IASB® Update November 2022

The IASB met on 23 November 2022 to discuss proposed amendments to IFRS 9 Financial Instruments and IFRS 7 Financial Instruments: Disclosures.

Contractually linked instruments—Sweep issue (Agenda Paper 16A)

The IASB considered a sweep issue on the scope of transactions to which the requirements in IFRS 9 for contractually linked instruments apply.
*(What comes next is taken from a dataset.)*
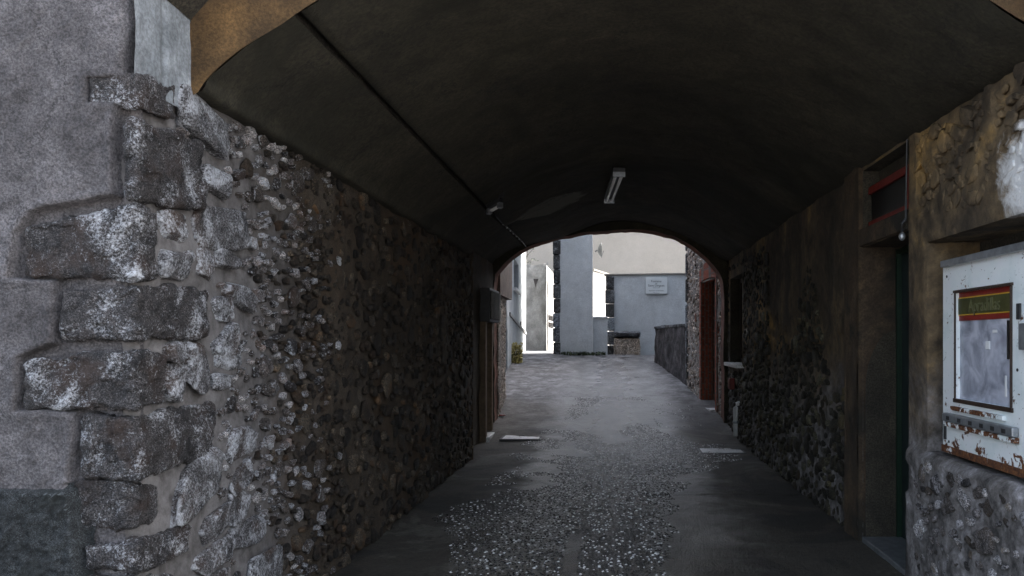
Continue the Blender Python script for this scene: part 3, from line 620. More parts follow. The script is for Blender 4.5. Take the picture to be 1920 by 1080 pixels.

The IASB tentatively decided to clarify that when an entity determines whether a transaction contains contractually linked instruments as described in IFRS 9, any financial instruments held by the transferor of the underlying assets in the transaction are excluded.

All 11 IASB members agreed with this decision.

Accounting policy choice for derecognition of financial liabilities (Agenda Paper 16B)

The IASB further considered criteria that would allow an entity to derecognise a financial liability before it delivers cash on the settlement date.

The IASB tentatively decided that an entity has an accounting policy choice to derecognise a financial liability before the settlement date when:

  1. the entity does not have the ability to withdraw, stop or cancel an electronic payment instruction;
  2. the entity has lost the practical ability to access the cash as a result of the electronic payment instruction; and
  3. the settlement risk associated with the electronic payment instruction is insignificant.

Settlement risk is considered insignificant if the payment system used has these characteristics:

  1. the period between the payment initiation date and the settlement date is relatively short and is standardised for the particular payment system concerned; and
  2. completion of the payment instruction follows a standard administrative process so that the debtor has reasonable assurance that the transfer will be completed and the cash will be delivered to the creditor.

The IASB tentatively decided to limit the scope of this accounting policy choice to electronic payment systems.

All 11 IASB members agreed with these decisions.

Due process steps (Agenda Paper 16C)

The IASB tentatively decided to set a comment period of 120 days for the exposure draft being developed for the project.

All 11 IASB members agreed with this decision.

No IASB members indicated an intention to dissent from the proposals in the exposure draft.

The IASB discussed the due process steps—including permission to begin the balloting process—for the exposure draft.

All 11 IASB members confirmed they were satisfied the IASB has complied with the applicable due process requirements and has undertaken sufficient consultation and analysis to begin the process for balloting the exposure draft.